A school in Wisconsin is facing a federal lawsuit asserting it violated its students’ First Amendment rights by prohibiting them from wearing shirts that depict images of guns.
The suit was filed by a mother of two students at Kettle Moraine High School in Wales, Wis., after her sons were sent to the principal’s office and informed that their shirts were not appropriate for school, according to ABC News affiliate WISN.
The school’s principal, Beth Kaminski, is the defendant in the lawsuit. She stated in an email, “We do not allow students to wear clothes that depict guns … Moving forward, [the boys] cannot wear any items of clothing that depict guns.”
One of the shirts depicts an AR-15-style rifle as well as the name of a gun rights organization. The second shirt is similar, including a silhouette image of a holstered pistol with the name of an organization spread across the chest, the report said.
John Monroe, the lawyer of the two boys, said: “The shirts are not threatening, violent, or illegal, and they do not depict drugs or alcohol.”
Monroe wrote in the complaint that the dress code for the 2019-2020 school handbook was not descriptive enough and was too vague to claim that an image of a gun is against the rules.
“The dress code does not provide objective criteria by which Plaintiff can determine what clothing is restricted,” Monroe said.
Zack Zupke, a spokesperson for the district, defended the school’s policy in an email, saying: “Wearing shirts with images of weapons is not an issue of free speech, and it can be respectfully regulated by the District.”
Zupke also claimed that courts have recognized “legitimate pedagogical concerns in preventing violence in its schools.”
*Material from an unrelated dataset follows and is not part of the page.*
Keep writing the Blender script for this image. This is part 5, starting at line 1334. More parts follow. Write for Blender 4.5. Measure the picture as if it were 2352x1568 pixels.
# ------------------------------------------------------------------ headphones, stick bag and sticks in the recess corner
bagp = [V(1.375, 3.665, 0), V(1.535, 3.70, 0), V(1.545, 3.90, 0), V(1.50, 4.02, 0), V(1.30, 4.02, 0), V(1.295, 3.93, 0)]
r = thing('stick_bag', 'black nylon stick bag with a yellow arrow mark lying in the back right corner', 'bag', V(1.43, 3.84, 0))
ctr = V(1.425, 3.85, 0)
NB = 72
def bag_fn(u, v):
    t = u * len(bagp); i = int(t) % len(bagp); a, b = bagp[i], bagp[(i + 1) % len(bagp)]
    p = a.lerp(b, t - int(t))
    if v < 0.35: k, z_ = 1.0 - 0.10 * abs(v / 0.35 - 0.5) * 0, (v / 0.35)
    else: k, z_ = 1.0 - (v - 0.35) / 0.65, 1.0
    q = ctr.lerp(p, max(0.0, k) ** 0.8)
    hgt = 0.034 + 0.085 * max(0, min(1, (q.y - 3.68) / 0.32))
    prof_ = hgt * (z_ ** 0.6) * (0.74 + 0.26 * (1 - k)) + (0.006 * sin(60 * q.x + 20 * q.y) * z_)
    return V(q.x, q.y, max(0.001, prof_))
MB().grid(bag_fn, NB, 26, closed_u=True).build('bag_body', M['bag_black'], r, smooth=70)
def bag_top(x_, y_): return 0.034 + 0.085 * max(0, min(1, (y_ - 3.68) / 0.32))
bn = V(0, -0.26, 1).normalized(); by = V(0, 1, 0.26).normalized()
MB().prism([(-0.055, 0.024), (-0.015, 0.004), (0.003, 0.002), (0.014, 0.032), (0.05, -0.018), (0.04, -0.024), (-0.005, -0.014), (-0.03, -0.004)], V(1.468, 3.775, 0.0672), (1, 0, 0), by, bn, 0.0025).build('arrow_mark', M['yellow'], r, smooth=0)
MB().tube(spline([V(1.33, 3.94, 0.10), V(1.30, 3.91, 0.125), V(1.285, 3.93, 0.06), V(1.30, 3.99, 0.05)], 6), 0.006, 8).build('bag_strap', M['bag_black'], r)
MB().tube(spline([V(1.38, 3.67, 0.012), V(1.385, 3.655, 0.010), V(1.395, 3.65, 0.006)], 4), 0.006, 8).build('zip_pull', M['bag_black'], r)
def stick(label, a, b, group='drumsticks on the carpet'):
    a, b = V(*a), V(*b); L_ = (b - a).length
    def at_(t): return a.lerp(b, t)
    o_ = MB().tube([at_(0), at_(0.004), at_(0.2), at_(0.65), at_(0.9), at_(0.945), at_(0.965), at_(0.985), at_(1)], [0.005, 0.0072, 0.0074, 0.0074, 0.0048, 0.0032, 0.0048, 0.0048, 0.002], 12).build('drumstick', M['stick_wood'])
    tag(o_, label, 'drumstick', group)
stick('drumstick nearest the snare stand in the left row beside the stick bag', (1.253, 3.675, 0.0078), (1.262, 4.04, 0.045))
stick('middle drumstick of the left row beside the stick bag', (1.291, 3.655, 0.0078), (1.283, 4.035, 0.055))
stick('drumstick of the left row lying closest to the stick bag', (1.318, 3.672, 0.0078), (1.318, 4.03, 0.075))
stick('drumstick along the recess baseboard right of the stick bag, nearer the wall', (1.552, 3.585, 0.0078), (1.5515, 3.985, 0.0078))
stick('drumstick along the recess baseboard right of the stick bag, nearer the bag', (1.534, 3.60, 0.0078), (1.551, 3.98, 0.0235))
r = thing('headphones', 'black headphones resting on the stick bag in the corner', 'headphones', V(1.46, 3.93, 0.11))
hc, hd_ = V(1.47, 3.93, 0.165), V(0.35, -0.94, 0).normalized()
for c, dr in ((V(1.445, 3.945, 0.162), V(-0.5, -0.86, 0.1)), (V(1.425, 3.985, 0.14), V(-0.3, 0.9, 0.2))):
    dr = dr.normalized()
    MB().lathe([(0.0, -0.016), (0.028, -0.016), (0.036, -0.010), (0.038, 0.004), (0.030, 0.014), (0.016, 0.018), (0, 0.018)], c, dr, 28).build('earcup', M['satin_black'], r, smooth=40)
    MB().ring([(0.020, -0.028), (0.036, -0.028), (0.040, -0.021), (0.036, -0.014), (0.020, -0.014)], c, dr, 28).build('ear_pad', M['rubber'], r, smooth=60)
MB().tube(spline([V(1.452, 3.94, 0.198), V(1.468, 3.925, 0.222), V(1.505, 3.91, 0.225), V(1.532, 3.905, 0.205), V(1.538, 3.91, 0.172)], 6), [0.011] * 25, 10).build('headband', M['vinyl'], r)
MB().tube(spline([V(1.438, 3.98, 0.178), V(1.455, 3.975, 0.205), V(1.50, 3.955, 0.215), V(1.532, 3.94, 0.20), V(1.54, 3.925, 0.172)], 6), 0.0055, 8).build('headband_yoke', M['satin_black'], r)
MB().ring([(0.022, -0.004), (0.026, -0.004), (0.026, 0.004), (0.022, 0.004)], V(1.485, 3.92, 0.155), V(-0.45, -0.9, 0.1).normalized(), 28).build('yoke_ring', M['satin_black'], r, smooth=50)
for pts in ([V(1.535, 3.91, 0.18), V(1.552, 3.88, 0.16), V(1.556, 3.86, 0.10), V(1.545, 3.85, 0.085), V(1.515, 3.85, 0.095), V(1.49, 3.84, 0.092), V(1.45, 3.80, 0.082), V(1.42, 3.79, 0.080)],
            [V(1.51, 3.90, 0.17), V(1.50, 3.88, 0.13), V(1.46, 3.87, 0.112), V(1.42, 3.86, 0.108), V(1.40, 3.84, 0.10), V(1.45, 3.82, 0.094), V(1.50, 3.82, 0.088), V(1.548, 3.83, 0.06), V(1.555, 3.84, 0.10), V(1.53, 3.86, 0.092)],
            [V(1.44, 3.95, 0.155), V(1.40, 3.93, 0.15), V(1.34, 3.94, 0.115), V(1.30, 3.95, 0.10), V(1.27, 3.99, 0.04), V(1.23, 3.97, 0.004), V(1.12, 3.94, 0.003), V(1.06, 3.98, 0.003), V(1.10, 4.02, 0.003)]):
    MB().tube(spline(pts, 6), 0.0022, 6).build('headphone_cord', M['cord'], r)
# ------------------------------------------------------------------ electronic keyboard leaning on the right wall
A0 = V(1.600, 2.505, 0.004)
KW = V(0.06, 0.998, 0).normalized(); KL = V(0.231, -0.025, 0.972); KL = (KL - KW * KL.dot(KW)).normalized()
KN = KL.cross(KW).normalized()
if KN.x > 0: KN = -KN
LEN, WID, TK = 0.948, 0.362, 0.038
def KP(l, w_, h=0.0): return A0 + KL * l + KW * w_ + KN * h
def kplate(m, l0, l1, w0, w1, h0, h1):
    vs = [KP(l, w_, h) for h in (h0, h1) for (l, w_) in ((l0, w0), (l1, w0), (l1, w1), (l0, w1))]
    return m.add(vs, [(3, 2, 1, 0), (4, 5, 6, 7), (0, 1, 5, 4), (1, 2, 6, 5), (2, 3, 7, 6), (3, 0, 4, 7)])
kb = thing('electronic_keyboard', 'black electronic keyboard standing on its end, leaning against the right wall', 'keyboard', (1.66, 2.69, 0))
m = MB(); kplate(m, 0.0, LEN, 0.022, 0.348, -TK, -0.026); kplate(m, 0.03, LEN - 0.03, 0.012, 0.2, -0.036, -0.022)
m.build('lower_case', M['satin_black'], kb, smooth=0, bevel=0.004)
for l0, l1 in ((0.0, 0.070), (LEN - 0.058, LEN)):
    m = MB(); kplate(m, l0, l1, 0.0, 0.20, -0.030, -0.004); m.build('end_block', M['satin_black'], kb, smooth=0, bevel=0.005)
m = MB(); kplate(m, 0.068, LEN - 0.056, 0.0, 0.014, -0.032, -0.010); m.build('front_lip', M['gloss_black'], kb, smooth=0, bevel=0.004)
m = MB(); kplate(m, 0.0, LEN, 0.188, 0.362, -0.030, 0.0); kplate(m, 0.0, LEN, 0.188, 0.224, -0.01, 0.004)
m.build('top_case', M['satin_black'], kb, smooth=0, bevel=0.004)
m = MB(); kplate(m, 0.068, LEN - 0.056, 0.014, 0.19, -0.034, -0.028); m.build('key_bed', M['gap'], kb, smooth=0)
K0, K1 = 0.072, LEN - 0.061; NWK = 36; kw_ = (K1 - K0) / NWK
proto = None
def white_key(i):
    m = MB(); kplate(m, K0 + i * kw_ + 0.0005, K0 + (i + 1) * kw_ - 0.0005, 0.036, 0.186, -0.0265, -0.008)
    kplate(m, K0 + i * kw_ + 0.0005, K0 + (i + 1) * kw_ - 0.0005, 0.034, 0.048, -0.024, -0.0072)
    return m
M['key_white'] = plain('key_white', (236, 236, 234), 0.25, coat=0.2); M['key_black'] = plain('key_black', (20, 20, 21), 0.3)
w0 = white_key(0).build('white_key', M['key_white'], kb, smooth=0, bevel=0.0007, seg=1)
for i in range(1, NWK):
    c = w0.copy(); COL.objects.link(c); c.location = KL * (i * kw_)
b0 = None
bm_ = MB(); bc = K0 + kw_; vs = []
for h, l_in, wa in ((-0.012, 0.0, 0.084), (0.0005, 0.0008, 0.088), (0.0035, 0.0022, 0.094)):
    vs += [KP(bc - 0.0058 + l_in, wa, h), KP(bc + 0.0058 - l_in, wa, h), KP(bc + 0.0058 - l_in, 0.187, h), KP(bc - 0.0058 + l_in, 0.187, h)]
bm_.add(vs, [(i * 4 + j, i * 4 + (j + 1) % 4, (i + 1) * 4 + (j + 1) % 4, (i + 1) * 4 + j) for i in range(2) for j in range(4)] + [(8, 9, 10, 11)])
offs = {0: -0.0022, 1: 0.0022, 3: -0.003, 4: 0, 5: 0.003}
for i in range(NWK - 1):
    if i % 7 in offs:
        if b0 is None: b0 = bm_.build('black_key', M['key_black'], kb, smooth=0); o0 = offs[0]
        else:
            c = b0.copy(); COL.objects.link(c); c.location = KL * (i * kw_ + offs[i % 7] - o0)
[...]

Monroe argued that there is not a correlation between the shirts and gun violence
“An image of a gun on a shirt, you know, there’s a giant leap of faith to get from that to an actual school shooting,” he said in a phone with WISN.
The suit against Kettle Moraine High School was filed Thursday and is currently awaiting further paperwork from the defense before proceeding.
Monroe reportedly won a similar case in Wisconsin after a federal judge ruled that a student couldn’t be barred from wearing a shirt that depicts guns and rifles spelling the word “love,” WISN reported.